La première question du modérateur du débat, Chris Wallace, portait sur la Cour suprême. Donald Trump a réussi à la détourner vers sa propre personne, rappelant que la juge Ruth Bader Ginsburg s'était moquée de lui en le traitant notamment d'«imposteur».

«Et elle a été forcée à s'excuser. Et elle s'est excusée», a déclaré le candidat républicain à la présidence.

Malgré ce détour narcissique qui confirmait une autre critique de Ginsburg à son sujet - «il est vraiment égocentrique» -, Trump n'a pas mal fait durant les 30 premières minutes du troisième et dernier débat présidentiel. S'exprimant sur un ton posé, il a participé à un échange plutôt civil avec Hillary Clinton sur des questions importantes comme l'avortement, les armes à feu et l'immigration.

Mais cela n'a pas duré. Wallace, animateur de l'émission Fox on Sunday, est sans doute celui qui a fait le plus mal à Trump en insistant pour que celui-ci s'engage à respecter le résultat de l'élection présidentielle, comme l'ont promis plusieurs membres de son entourage, dont sa fille Ivanka et son colistier Mike Pence.

«Je verrai le moment venu», a répondu le magnat de l'immobilier après avoir dénoncé des médias «corrompus et malhonnêtes» et des listes électorales contenant des millions de noms qui ne devraient pas y être. «Je vais vous tenir en haleine.»

Comme l'ont souligné plusieurs historiens, politiciens et commentateurs, une telle déclaration n'a pas de précédent dans l'histoire américaine. Elle représente une menace au processus démocratique. Et elle risque de délégitimer une victoire de Clinton aux yeux de millions d'Américains.

Et pourquoi? Parce que l'ego de Trump ne peut accepter l'humiliation d'une défaite de plus en plus prévisible. Parce que son ego est plus important à ses yeux que l'avenir de la Cour suprême ou celui de son pays.

Trump avait besoin d'une performance dominante et spectaculaire hier soir lors du troisième et dernier débat présidentiel pour changer l'allure de la course à la Maison-Blanche. Il a réussi à mettre sa rivale sur la défensive sur la question de ses courriels, de l'Accord sur le partenariat transpacifique et de la Fondation Clinton.

Mais il s'est disqualifié aux yeux d'une bonne partie de ses concitoyens sur la question de l'intégrité du processus électoral.
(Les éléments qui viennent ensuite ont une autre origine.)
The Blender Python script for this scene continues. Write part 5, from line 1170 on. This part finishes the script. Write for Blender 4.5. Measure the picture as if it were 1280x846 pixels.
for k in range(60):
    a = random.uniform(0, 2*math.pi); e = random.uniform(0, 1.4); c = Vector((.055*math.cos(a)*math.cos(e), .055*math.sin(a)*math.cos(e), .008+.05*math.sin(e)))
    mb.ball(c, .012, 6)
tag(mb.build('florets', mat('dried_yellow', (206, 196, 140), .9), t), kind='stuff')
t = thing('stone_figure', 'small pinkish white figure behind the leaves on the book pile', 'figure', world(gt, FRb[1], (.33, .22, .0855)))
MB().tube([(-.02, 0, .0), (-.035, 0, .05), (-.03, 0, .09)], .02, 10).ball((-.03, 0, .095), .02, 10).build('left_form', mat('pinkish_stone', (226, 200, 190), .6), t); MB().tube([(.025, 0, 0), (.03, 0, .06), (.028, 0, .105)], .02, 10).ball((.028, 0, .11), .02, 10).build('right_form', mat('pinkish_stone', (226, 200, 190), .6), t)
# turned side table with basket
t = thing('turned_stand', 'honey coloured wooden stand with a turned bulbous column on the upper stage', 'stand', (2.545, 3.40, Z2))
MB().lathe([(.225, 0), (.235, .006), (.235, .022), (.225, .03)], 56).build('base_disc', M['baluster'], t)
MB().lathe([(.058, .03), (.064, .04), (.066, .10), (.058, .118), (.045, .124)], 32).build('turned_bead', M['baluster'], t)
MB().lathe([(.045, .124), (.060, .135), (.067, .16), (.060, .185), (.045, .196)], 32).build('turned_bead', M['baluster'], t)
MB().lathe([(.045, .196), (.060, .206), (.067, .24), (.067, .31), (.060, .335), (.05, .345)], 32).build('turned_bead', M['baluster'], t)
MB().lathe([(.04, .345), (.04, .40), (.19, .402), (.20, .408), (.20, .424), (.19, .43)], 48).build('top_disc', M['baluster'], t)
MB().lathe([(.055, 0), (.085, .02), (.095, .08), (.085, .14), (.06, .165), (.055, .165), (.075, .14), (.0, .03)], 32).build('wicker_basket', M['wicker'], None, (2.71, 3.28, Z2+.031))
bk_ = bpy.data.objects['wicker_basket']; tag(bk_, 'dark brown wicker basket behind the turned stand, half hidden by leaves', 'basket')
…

Après avoir qualifié sa déclaration d'«horrifiante», Clinton a d'ailleurs pris un malin plaisir à énumérer toutes les choses que Trump a déjà qualifiées de «truquées», dont les Emmy Awards qui n'ont jamais primé The Apprentice.

Déstabilisé, Trump a par la suite défendu des positions confuses ou bizarres sur la politique étrangère, vantant Bachar al-Assad et refusant d'exprimer la moindre critique à l'égard de Vladimir Poutine, accusé par les renseignements américains d'avoir donné le feu vert à une campagne de piratage informatique destinée à influencer l'élection américaine.

«Il préfère croire Poutine plutôt que les professionnels du renseignement civil et militaire qui ont fait le voeu de nous protéger», a déclaré Clinton.

À la fin, Trump n'en pouvait plus de cette femme qui venait de remporter un autre débat contre lui. Après avoir déclaré plus tôt dans la soirée que «personne n'a plus de respect pour les femmes que moi», il a interrompu Clinton en lâchant sèchement : «Such a nasty woman» (quelle femme désagréable).

Dieu sait où l'humiliation de Trump entraînera les États-Unis au cours des prochaines semaines.